I am still working at the office two days each week, but am transitioning out in about a week or so. It's funny, I've thought a lot about what I think is best....being home or working. And obviously, I think that for our family, me being at home is the best decision. I have changed my opinion on this many times. Before we had a baby, I wanted to quit my job and be home. But after I became an engineer, I wanted to work. Then I had the baby, and still wanted to work, but not until I felt ready. Then when I went to work part time, I loved it, but then realized that even though I loved my job, that I should be home. I have finally come to the conclusion that Johan and I only know what is best for us. I used to think that all women should stay home, and I have at some time thought that all women should work if they love their job. Now I think that I don't know what is best for anyone else but me and my own family. So I'm done thinking about it!

Wednesday, May 16, 2012

A Genius, and Only 1 Year Old

It's funny, a book I was reading was saying that parents usually brag about how smart and genius their children are, because the changes that children undergo and the things they learn so quickly are pretty amazing. Whenever my neighbor, Suzanne, asks how Axel is doing, I always tell her the newest thing that he's doing, like learning to use a spoon to eat, and then at the end I always jokingly add "he's such a genius!"

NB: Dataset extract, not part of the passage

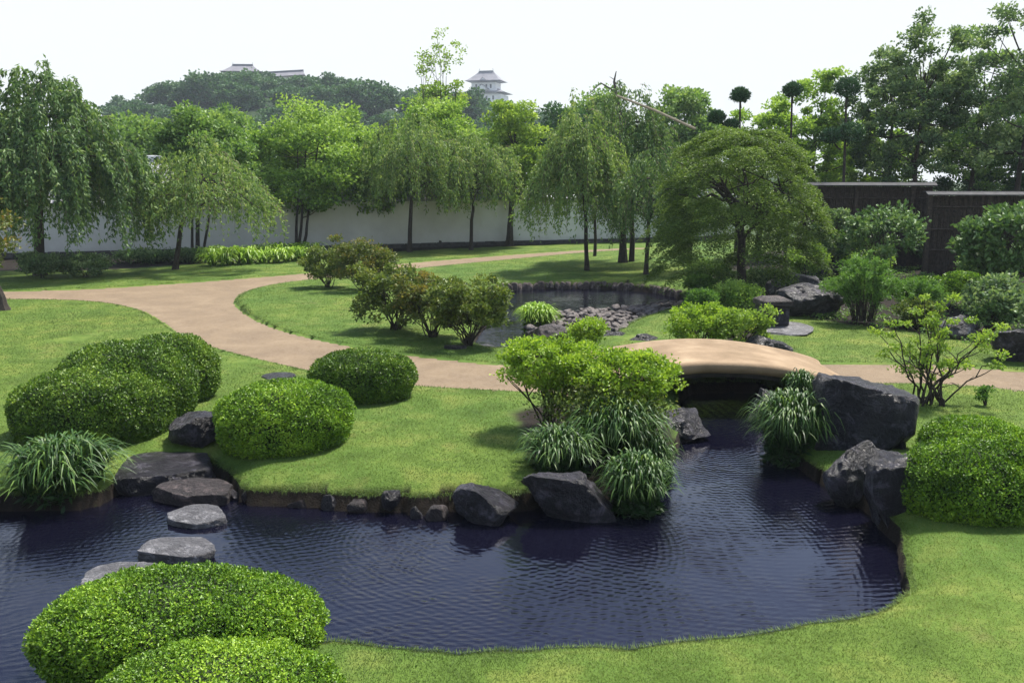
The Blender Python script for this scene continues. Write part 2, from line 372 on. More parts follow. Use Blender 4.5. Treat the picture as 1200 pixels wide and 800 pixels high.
# ------------------------------------------------------------------ terrain plan
WZ = -.32
def loop(pts, it=3):
    return smooth_loop([at(p[0], p[1], p[2] if len(p) > 2 else 0) for p in pts], it)
W = WZ; N_ = -.1
POND1 = loop([(-150, 602, W), (-20, 598, W), (60, 597, W), (120, 594, W), (140, 575, W), (160, 556, W), (235, 548, W), (262, 560, W), (280, 584, W), (330, 592, W), (400, 597, W), (470, 602, W), (520, 604, W),
    (560, 596, W), (610, 598, W), (640, 590, W), (700, 588, W), (745, 580, W), (785, 548, W), (796, 515, W), (792, 480, W), (800, 462, W), (830, 458, W), (900, 460, W), (912, 482, W), (905, 515, W), (925, 540, W),
    (960, 565, W), (1000, 590, W), (1040, 618, W), (1060, 650, W), (1066, 680, N_), (1050, 702, N_), (1000, 718, N_), (900, 738, N_), (800, 750, N_), (700, 756, N_),
    (600, 757, N_), (500, 753, N_), (430, 749, N_), (385, 745, N_), (310, 755, N_), (180, 768, N_), (80, 785, N_), (30, 830, N_), (-10, 1000, N_), (-160, 1060, N_), (-420, 900, N_), (-350, 660, W)], 2)
POND2 = loop([(570, 346, W), (590, 340.5, W), (640, 338.5, W), (700, 338.5, W), (760, 341.5, W), (795, 347, W), (806, 352, N_), (778, 363, N_), (748, 373, N_), (724, 387, N_), (690, 396, N_), (655, 396, N_), (632, 400, N_), (617, 400, N_), (614, 406, W), (596, 418, W), (572, 417, W), (550, 409, W), (560, 392, W), (574, 372, W), (566, 355, W)], 2)
PATH1 = loop([(-200, 345), (-60, 342), (20, 340), (120, 337), (200, 331.5), (290, 325), (360, 319), (430, 312), (480, 307), (600, 297.5), (690, 291.5), (760, 289), (770, 291), (690, 295), (600, 303.5), (520, 311), (430, 320.5), (365, 327),
    (320, 333), (290, 341), (275, 350), (282, 362), (307, 377), (345, 390), (400, 402), (470, 413), (540, 421), (600, 427), (680, 429), (720, 430), (722, 460), (680, 462), (600, 458), (480, 452), (380, 438), (320, 425), (250, 408), (208, 392),
    (187, 376), (160, 361), (110, 352), (20, 350), (-60, 352), (-200, 358)], 2)
PATH2 = loop([(930, 424), (1000, 424), (1100, 425), (1160, 430), (1250, 437), (1500, 450), (1500, 500), (1250, 464), (1190, 457), (1130, 450), (1040, 448), (935, 452)], 2)
def ragged(P, amp, seed):
    Q = []
    for a, b in zip(P, np.roll(P, -1, 0)):
        m = max(1, int(np.linalg.norm(b - a) / .12)); Q += [a + (b - a) * t / m for t in range(m)] if a[1] > 2 else [a]
    Q = np.array(Q); n1 = noise2(Q[:, 0], Q[:, 1], 2.2, seed); n2 = noise2(Q[:, 0] + 40, Q[:, 1], 2.2, seed); return Q + np.stack([n1, n2], 1) * amp
POND1 = ragged(POND1, .13, 61)
BED_MID = loop([(590, 478), (640, 470), (720, 470), (800, 480), (812, 560), (770, 600), (700, 600), (640, 560), (600, 520)], 2)      # under the yellow shrub
BED_RIGHT = loop([(820, 330), (880, 352), (960, 378), (1040, 385), (1110, 395), (1180, 415), (1400, 430), (1500, 300), (1200, 280), (1000, 285), (840, 300)], 2)
BED_WALL = loop([(-200, 322), (20, 318), (130, 316), (240, 309), (370, 302), (500, 293), (620, 288), (780, 282), (780, 270), (600, 275), (300, 285), (-200, 300)], 1)
BED_MIDR = loop([(835, 398), (880, 378), (900, 395), (940, 415), (880, 418), (830, 408)], 2)

BR_X0, BR_X1, BR_Y0, BR_Y1 = .9, 6.0, 14.65, 16.9
def height(X, Y, d1=None, d2=None, p1=None, p2=None):
    X = np.asarray(X, float); Y = np.asarray(Y, float)
    if d1 is None: d1 = sdist(X, Y, POND1)[0]; d2 = sdist(X, Y, POND2)[0]; p1 = sdist(X, Y, PATH1)[0]; p2 = sdist(X, Y, PATH2)[0]
    z = .05 * noise2(X, Y, .25, 3) + .015 * noise2(X, Y, 1.4, 8)
    z = z * np.clip(-np.maximum(p1, p2) / .8, .15, 1)
    # island lawn mound, right mound by the fence, tongue by the pebble bank
    def mound(px, py, sx, sy, a):
        x, y = at(px, py); return a * np.exp(-((X - x) / sx) ** 2 - ((Y - y) / sy) ** 2)
    z = z + np.where(p1 < 0, mound(400, 350, 3.5, 2.5, .12), 0)
    z = z + mound(1180, 330, 6, 4, .45) + mound(800, 378, .9, 1.0, .2) + mound(1120, 560, 1.2, 1.2, .12)
    dd = np.maximum(d1, d2)                               # > 0 inside a pond
    z = z - .15 * np.clip(1 + dd / .6, 0, 1) ** 2 * (dd <= 1e-4)
    z = np.where(dd > 1e-4, np.maximum(-1.1, -.55 - dd * .4), z)
    pp = np.maximum(p1, p2); z = np.where((pp > 1e-4) & (dd <= 1e-4), z - .06, z)
    return z
def gz(x, y): return float(height(np.array([x]), np.array([y]))[0])

def build_ground():
    r = np.arange(0, math.log(640 / 5.), .0085); ys = 5 * np.exp(r) - 8
    u = np.linspace(-1, 1, 520); u = u * .62 + np.sign(u) * np.maximum(np.abs(u) - .8, 0) ** 2 * 25
    U, R = np.meshgrid(u, ys + 8); X = (U * R).ravel(); Y = (R - 8).ravel(); nu, nr = len(u), len(ys)
    X = np.clip(X, -560, 560)
    cell = (R * .0062).ravel()
    for poly in (POND1, POND2, PATH1, PATH2):
        d, bx, by = sdist(X, Y, poly); k = np.abs(d) < cell * .62
        X[k] = bx[k]; Y[k] = by[k]
    d1 = sdist(X, Y, POND1)[0]; d2 = sdist(X, Y, POND2)[0]; p1 = sdist(X, Y, PATH1)[0]; p2 = sdist(X, Y, PATH2)[0]
    Z = height(X, Y, d1, d2, p1, p2)
    i = np.arange(nr - 1)[:, None] * nu; j = np.arange(nu - 1)[None]
    F = np.stack([i + j, i + j + 1, i + nu + j + 1, i + nu + j], -1).reshape(-1, 4)
    g = Geo(); g.add(np.stack([X, Y, Z], 1), F); o = g.build('ground', M['ground'], None, True)
    Zg = Z.reshape(nr, nu); lo = Zg.copy()
    lo[1:] = np.minimum(lo[1:], Zg[:-1]); lo[:-1] = np.minimum(lo[:-1], Zg[1:]); l2 = lo.copy(); lo[:, 1:] = np.minimum(lo[:, 1:], l2[:, :-1]); lo[:, :-1] = np.minimum(lo[:, :-1], l2[:, 1:])
    s = ((Z - lo.ravel() > .15) | (Z < -.3)).astype(float)
    nn = .35 * noise2(X, Y, 1.5, 21)
    for b in (BED_MID, BED_RIGHT, BED_WALL, BED_MIDR): s = np.maximum(s, np.clip((sdist(X, Y, b)[0] + nn) * 4, 0, 1))
    a = o.data.attributes.new('soil', 'FLOAT', 'POINT'); a.data.foreach_set('value', s.astype(np.float32))
    f = np.clip((Y - 50) / 4, 0, 1); a = o.data.attributes.new('far', 'FLOAT', 'POINT'); a.data.foreach_set('value', f.astype(np.float32))
    tag(o, kind='structure'); return o
build_ground()

def fill_sheet(name, poly, mat, step, zoff):
    x0, y0 = poly.min(0); x1, y1 = poly.max(0)
    rows = [y0]
    while rows[-1] < y1: rows.append(rows[-1] + step * max(.4, rows[-1] / 20))
    ys = np.array(rows); xs = np.arange(x0 - step, x1 + step, step); X, Y = np.meshgrid(xs, ys); sh = X.shape; X = X.ravel().copy(); Y = Y.ravel().copy()
    d, bx, by = sdist(X, Y, poly); X0, Y0 = X.copy(), Y.copy()
    k = (d < 0) | (np.abs(d) < step * .5); X[k] = bx[k]; Y[k] = by[k]
    ok = d > -step * 1.3; nu = sh[1]
    i = np.arange(sh[0] - 1)[:, None] * nu; j = np.arange(nu - 1)[None]
    F = np.stack([i + j, i + j + 1, i + nu + j + 1, i + nu + j], -1).reshape(-1, 4)
    F = F[(ok[F].all(1)) & ((d[F] > 0).any(1))]
    z = .05 * noise2(X, Y, .25, 3) * .15 + .015 * noise2(X, Y, 1.4, 8) * .15
    def mound(px, py, sx, sy, a):
        x, y = at(px, py); return a * np.exp(-((X - x) / sx) ** 2 - ((Y - y) / sy) ** 2)
    z = z + mound(1180, 330, 6, 4, .45) + mound(800, 378, .9, 1.0, .2) + mound(1120, 560, 1.2, 1.2, .12)
    z = z + zoff
    g = Geo(); g.add(np.stack([X, Y, z], 1), F); return tag(g.build(name, mat, None, True), kind='structure')
fill_sheet('path', PATH1, M['path'], .12, -.03)
fill_sheet('path', PATH2, M['path'], .18, -.03)

def build_water(name, poly):
    x0, y0 = poly.min(0) - .5; x1, y1 = poly.max(0) + .5
    g = Geo(); g.add([(x0, y0, WZ), (x1, y0, WZ), (x1, y1, WZ), (x0, y1, WZ)], [(0, 1, 2, 3)])
    tag(g.build(name, M['water'], None), kind='structure')
build_water('pond_water', POND1); build_water('pond_water', POND2)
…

It is pretty amazing to see him learning things every day. He has started "driving" everything. Like the hairdryer, for example, he pushed that around the house as if it were a toy car for about 2 days. Then he did the same thing with a plastic pipe, my hair straightener, a toilet paper cardboard tube, and the list goes on. He is starting to want to eat with a spoon and fork, although the end result is always a disaster. He is crusing like a pro and I'm thinking will venture out and take his first steps any day now. He still takes 2 naps per day. One sad thing is that his doctor told us to stop giving him milk in a bottle, just a sippy cup is enough, because milk in a bottle can cause cavities. I was pretty sad at this, because I really enjoy the extra 5-10 minutes after he wakes up, when he lies in his crib quietly drinking. Oh well, soon enough he won't be napping at all and I'm going to have a crazy toddler to entertain all day long, I should be thankful he still sleeps 12 hours each night and takes 2 naps!

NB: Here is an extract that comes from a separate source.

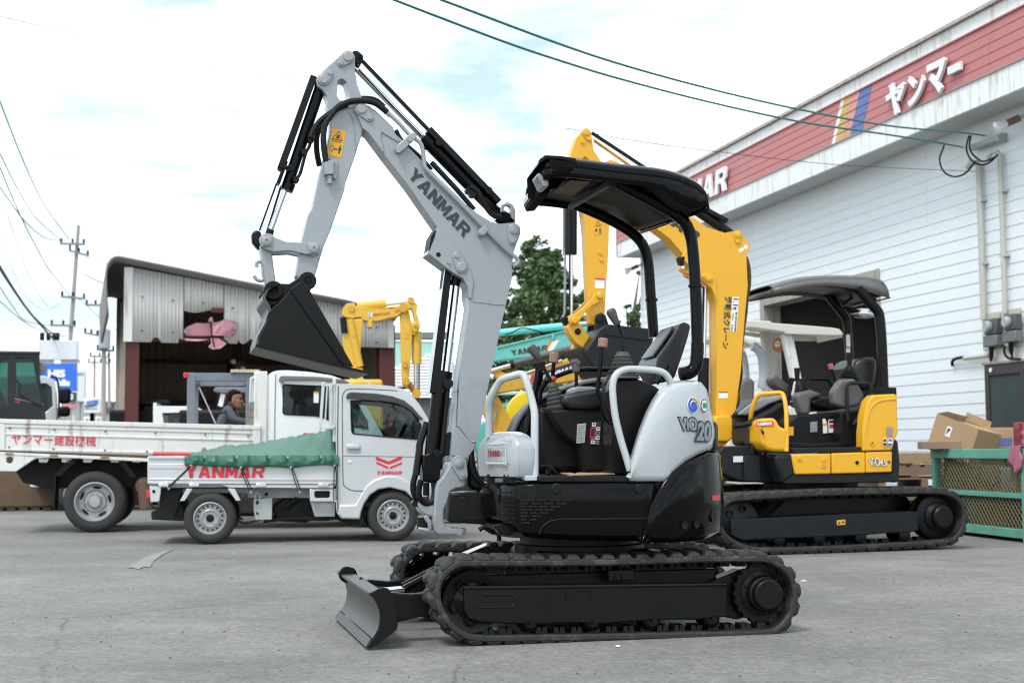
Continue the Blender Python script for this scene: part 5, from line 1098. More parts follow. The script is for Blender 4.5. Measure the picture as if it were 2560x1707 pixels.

After our Borrego trip, he started wanting to be rocked to sleep. Whenever I'd put him down in his crib he'd just cry and cry and stand up in his crib, and wouldn't go to sleep no matter how long I waited. This was really unusual for him, so I thought something was wrong. So for the last month, I have been rocking him to sleep and will lay him down after his eyes are closed. He has also been spitting out his pacifier through the slots on his crib. Then he'll cry for us to come in and get it. Sneaky little baby. So we outsmarted the baby by buying one of those pacifier attachments that attaches to the pacifier and to their clothes that they can't take off. Ha, take that baby!

But then after Yosemite, he had a couple of rough nights, and we realized he was getting at least four upper teeth in at the same time. One night was really rough, where he would only sleep in my arms. I even tried making a bed on the floor of his room where I could sleep with him, but he woke up the second we laid down and was ready to play. No way, not at 2 a.m. I think I just rocked him to sleep over and over and finally he let me lay him in his crib. We also happened to have a friend staying the night that night, of course! But for some reason, after the worst of the teething was over, he went back to falling asleep on his own, no rocking required. I don't get this baby!

We went on our second camping trip last weekend for Mother's Day. It was in a beautiful area just outside of Julian. We got there in the afternoon, set up camp, and went for a hike up to a point called "Desert View". On the way down, Axel finally fell asleep in the hiking backpack! This was about his 3rd time in it, so I was thinking that it was about time that he got used to it enough to fall asleep in it. He only slept for about 1/2 hour because our hike ended and that woke him up. But the good part was that he was tired at bedtime and let me rock him to sleep in the tent. He slept in his baby tent for his usual 12-hour stretch. He still goes to bed at 6 pm and wakes up around 6 am. But that night was FREEZING! I was so cold, I couldn't imagine how Axel could sleep so soundly. I think I slept about 3 hours. In the morning, when he woke up, I took him out of his tent, and he was so snug and warm. I guess it was cozy in his tent after all.

That morning was Mother's Day, and Johan was so good, he snuck champagne and orange juice for mimosas that morning, made me breakfast and a drink, and sent Axel and me off for a walk so that he could pack the truck. I got a couple of compliments on my walk of having a husband who knows how to treat his wife. He had also bought me a present, a dress from Anthropologie. The wonderful thing about having a European husband, is that he buys nicer clothes for me than I buy for myself. It fit perfect, and I got compliments on it all day. We went to lunch at the Station in South Park, did a little shopping in the nearby stores, then came back home where Axel and I crashed for our afternoon nap. It was a beautiful day!

Another recent event is that we decided that I should quit my job. It's been a really tough decision because I really love what I do and have such a great, flexible job. But I have been feeling really strongly that I want to be home with Axel. He is learning so much, and changing so much, and we really want the two of us to be the main influences in his life. Also, we are fortunate that we don't need my salary to survive. I would like to work again one day, and I'll be working a little from home for my friends' company in Visalia, but I won't be going to work and having a nanny. Oh, Lupe, we will miss coming home to sparkling clean perfection. I will have a lot to live up to now that we have such high expectations of our homes' cleanliness. But I am really excited to have much more time with Axel. He is such a clown, and we have so much fun together, I am really thankful for everything.